The Brisbane Lions will head to Adelaide this week for the AFL’s Gather Round looking to post the best start to a season in club history and equal two other long-standing winning streaks.

If such a thing is possible, the Lions will have a ‘home ground’ advantage at Norwood on Saturday, having at least played there once when they beat North Melbourne by 42 points last year, the Bulldogs have never played there.

It is a factor because Norwood Oval, 165m wide and 110m long, is 5m narrower than Geelong’s Kardinia Park, the AFL’s narrowest venue.

Norwood Oval is the original home of Lions triple premiership player Martin Pike and dual Brisbane club champion Joel Patfull, plus Neil Hein, a member of the first Bears side in 1987, ex-Bears Mark Buckley and Matthew Ahmat, ex-Lion Adam Heuskes, and ex-Fitzroy pair Matthew Primus and Danny Morton, who were members of the club’s last side in 1996.

Brisbane, who beat North Melbourne by 75 points in Mt. Barker in the first iteration of Gather Round in 2023, will be the first AFL club to play at Norwood twice after being one of four clubs not scheduled to play at Adelaide Oval in the first three years of Gather Round.

And while some will question why the defending premiers have been denied the big stage, it won’t concern coach Fagan if they can turn a 2-0 Gather Round record, they share with Collingwood, Geelong, GWS, Port Adelaide and Sydney into 3-0.

Set to play the Western Bulldogs at Norwood Oval on Saturday afternoon, the Lions have won nine games in a row – Round 24 and four finals last year and now four games this year.

That includes five consecutive wins interstate against GWS at Sydney Showground, Geelong and Sydney at the MCG, Sydney at the SCG and last weekend Richmond at the MCG.

A win over the Dogs will give the Lions their first 5-0 start to a season in club history.

Their previous best was in 2003, when they had a Round 3 draw with North Melbourne at Docklands in Round 3 after wins over Essendon at the Gabba and Port Adelaide at Football Park, and before Gabba wins over Collingwood and the Bulldogs.

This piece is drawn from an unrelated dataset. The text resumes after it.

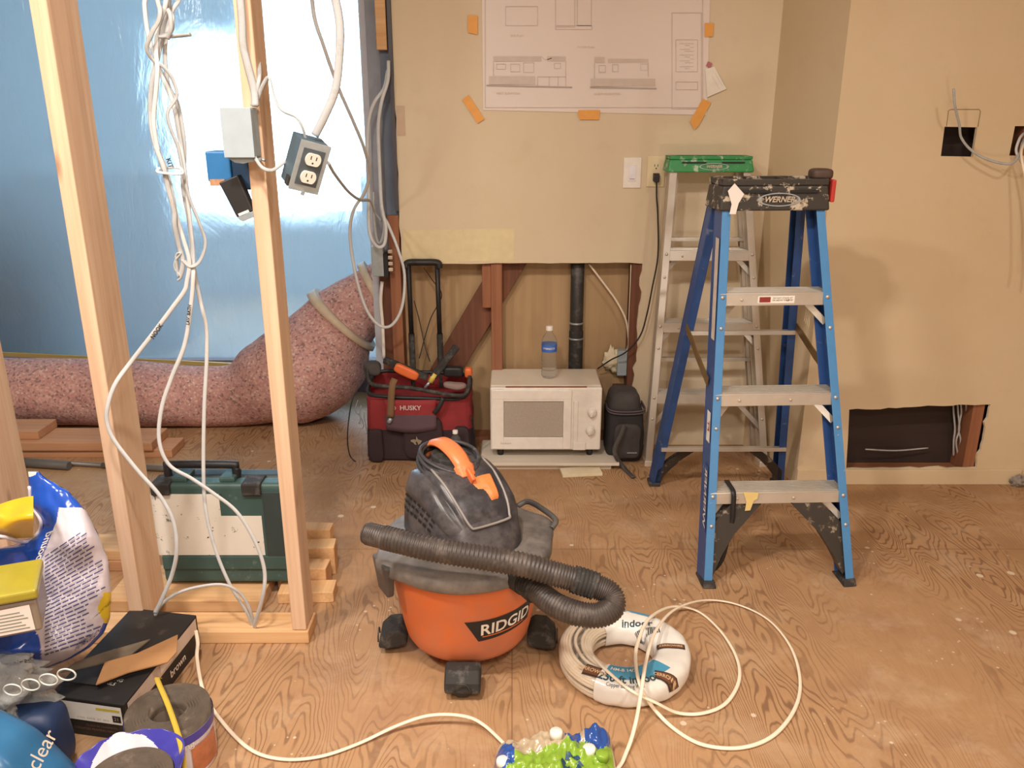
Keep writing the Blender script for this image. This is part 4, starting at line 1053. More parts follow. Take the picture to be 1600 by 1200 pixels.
# ================================================================== RED TOOL BAG
redf = plain('red_nylon', '8c2a2e', .8, var=.12, scale=30, bump=.3)
darkr = plain('dark_brown_nylon', '35262a', .85, var=.12, scale=30, bump=.3)
X = lambda px, y=650, Y=3.2: W(px, y, Y).x
bx0, bx1 = X(570), X(741); by0, by1 = 3.165, 3.33
bc = (bx0+bx1)/2; bw = (bx1-bx0)/2
t = thing('tool_bag', (bc, (by0+by1)/2, 0), 'red and black rolling tool bag with its telescopic handle raised against the open wall', 'tool bag')
def bagshell(p):
    w_ = bw*(1-.03*(p.z+1)); 
    e = .3; pw = 2/e; L = max(abs(p.x), abs(p.y)); nn = (abs(p.x)**pw+abs(p.y)**pw)**(1/pw); q = V((p.x, p.y, 0))*(L/nn) if nn > 0 else V((0, 0, 0))
    z = .012+.128*(p.z+1); r = V((bc+q.x*w_, (by0+by1)/2+q.y*(by1-by0)/2, z))
    return r+V((noise.noise(r*11), noise.noise(r*11+V((4, 0, 0))), 0))*.008
mb = rbox(bagshell)
mb.m = [1 if sum((mb.v[i].z for i in f), 0)/len(f) < .150 else 0 for f in mb.f]
mb.build('bag_body', [redf, darkr], t, recalc=False)
# base board and wheels
MB().box((bc-bw+.01, by0+.01, 0), (bc+bw-.01, by1-.01, .014)).build('base', M['black'], t, bevel=.004)
# open mouth: inside, rims
mb = MB()
def rimpt(a, z, k=1.0):
    return V((bc+(bw*.96)*k*math.copysign(abs(math.cos(a))**.45, math.cos(a)), (by0+by1)/2+(by1-by0)/2*.98*k*math.copysign(abs(math.sin(a))**.45, math.sin(a)), z))
wall_in = MB().grid(lambda u, v: rimpt(2*PI*u, .262+.05*v*(1+.7*math.sin(2*PI*u))+.008*math.sin(6*PI*u+1), 1-.04*v), 60, 4, wu=True)
wall_in.build('mouth_panel', redf, t, recalc=False, solid=.004)
rim = [rimpt(2*PI*k/60, .318+.035*math.sin(2*PI*k/60)-.012+.008*math.sin(6*PI*k/60+1), .97) for k in range(60)]
rim2 = crm([W(573, 575, 3.18), W(582, 600, 3.15), W(640, 606, 3.14), W(690, 615, 3.14), (W(722, 618, 3.14)), W(732, 606, 3.16), W(734, 588, 3.2)], 8)
MB().tube(rim, .008, 10, closed=True).build('mouth_rim', M['black'], t)
MB().tube(rim2, .0085, 10).build('front_rim', M['rubber'], t)
fy = by0-.004
z_ = lambda py: W(650, py, 3.16).z
soft((X(662), fy-.004, (z_(655)+.02)/2+.005), (X(690)-X(662)+.006, .016, (z_(655)-.01)/2), .4, .004, 14, 3).build('front_pocket', darkr, t)
soft((X(588), fy-.002, .075), (.03, .018, .07), .4, .004, 14, 5).build('side_pocket', darkr, t)
soft((X(722), fy-.002, .082), (.032, .016, .075), .4, .004, 14, 6).build('side_pocket', darkr, t)
# flap with lettering
MB().grid(lambda u, v: V((X(606)+(X(684)-X(606))*u, fy-.022-.004*math.sin(PI*u), z_(668)+(z_(622)-z_(668))*v-(.012*math.sin(PI*u) if v < .3 else 0))), 14, 6, mif=lambda u, v: 1 if v < .42 else 0).build('front_flap', [redf, plain('mauve_grey_flap', '5c4750', .8)], t, recalc=False, solid=.004)
mb = MB(); text_on(mb, 'HUSKY', .027, frame((X(645), fy-.030, z_(634)), (1, 0, 0), (0, 0, 1)), bold=.0006); text_on(mb, '›', .03, frame((X(622), fy-.030, z_(633)), (1, 0, 0), (0, 0, 1)))
mb.build('lettering', plain('pale_grey_print', 'c9b4b0', .7), t, recalc=False)
# dog-head mark on the pocket
mk = [(0, .006), (.012, .010), (.022, .008), (.024, .022), (.030, .010), (.046, .004), (.040, -.006), (.030, -.012), (.028, -.002), (.020, .002), (.024, -.012), (.016, -.010), (.010, -.002), (.002, .0)]
MB().prism([(X(650)+x-.018, fy-.0255, z_(687)+z*1.1) for x, z in mk], (0, .002, 0)).build('pocket_mark', plain('tan_mark', '8d8068', .7), t)
strapm([W(617, 592, 3.145), W(613, 602, 3.132), W(611, 625, 3.128), W(610, 652, 3.128)], .026, .003).build('tan_strap', plain('tan_webbing', '7c5f42', .85, bump=.3), t)
MB().lathe([(.004, 0), (.009, .004), (.009, .02), (.004, .024)], 12, M=Matrix.Translation(W(607, 661, 3.13)) @ Matrix.Rotation(.5, 4, 'Y')).build('strap_buckle', M['gal'], t)
strapm([W(693, 622, 3.135), W(686, 636, 3.128), W(678, 646, 3.13)], .018, .003, (.7, 0, -.7)).build('dark_strap', M['black'], t)
strapm([(bx1-.012, 3.165, .2), (bx1+.002, 3.17, .12), (bx1+.006, 3.175, .03), (bx1-.002, 3.17, .02)], .02, .003, (0, 1, 0)).build('side_strap', M['black'], t)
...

They won again in Round 6 against Geelong at the Gabba before the streak ended at the hands of Sydney at the SCG in Round 7.

The 4-0 start this year is already the Lions’ best under Chris Fagan and with a win over the Dogs this week, Fagan’s men will equal the club’s second-longest winning streak overall and the second-longest interstate winning streak in the club’s 876-game history.

A 10th consecutive win would match the streak from Round 15 to the semi-finals of 1999 and would rank behind only the 20-game winning streak from Round 10 2001 to Round 4 2002.

That extraordinary run, which included the Brisbane’s first premiership in 2001, is the equal second-longest winning streak in AFL history, behind Geelong’s 23 consecutive wins in 1952-53-54 and equal with the 20 consecutive wins of Collingwood in 1928-29 and Essendon in 2000.

Fitzroy’s longest winning streak was 14 games from 1898-99.